During war, loyal citizens frequently join the enemy's ranks for the purpose of discovering information that can later be used against that enemy. Such men are not reviled as co-conspirators; rather, they are hailed as heros. Frequently, the only way to destroy an evil is to seem to befriend it. I am sure you would not crticize these men as collaborators.

Every day law enforcement and the courts offer criminals immunity for the purpose of catching more dangerous criminals. No one in his right mind, no matter what his opinion about offering immunity to criminals is, would accuse the DA's and police of being evil in this regard. Furthermore, every day lawyers are ethically required to keep the secrets of their clients. If your client admitted to you that he is a pedophile, you can't tell the court, "Hey, guess what, my client told me he did it". You are ethically forbidden from revealing that information. If you do so, you will be disbarred. Why? Because a higher value is at stake: insuring that criminals get a fair trial. How much more important is it then to keep the communication between a scientist and a research subject confidential if that is the only way to stop sexual predators? Kinsey's actions were justified. While I know the law does not acknowledge such a privelege between researcher and subject, the moral grounds for it are the same: A greater good. Now, I could not bring myself to do what Kinsey did, but then again I couldn't bring myself to be a lawyer either.

I can tell from your post that you did not do any serious thinking when coming to this moral pronouncement. You mention no related facts; you appeal to no moral principles; you make no argument.

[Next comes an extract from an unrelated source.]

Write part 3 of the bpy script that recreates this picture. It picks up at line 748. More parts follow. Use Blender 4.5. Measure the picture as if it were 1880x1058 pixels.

It seems that you felt a certain way and decided to run with it. Indeed, you begin your post by claiming that you know nothing about the man whom you are judging. Judging people without the relevant facts and without reasoned argument is not objectivism. Basing moral judgements upon feeling alone is not what objectivists do.

Lastly, the idea that the quality of a movie depends entirely on the moral character of its subject is silly when the movie is biographical. Would you not see a movie about Alexander the Great because he murdered his best friend? Is a movie about Napoleon inherently evil because Napoleon was a butcher bent on conquest?

Whether you agree with my analysis of the Kinsey question, I hope I made one point clear: Moral judgement on the basis of feeling is absolutely, postively, utterly unacceptable.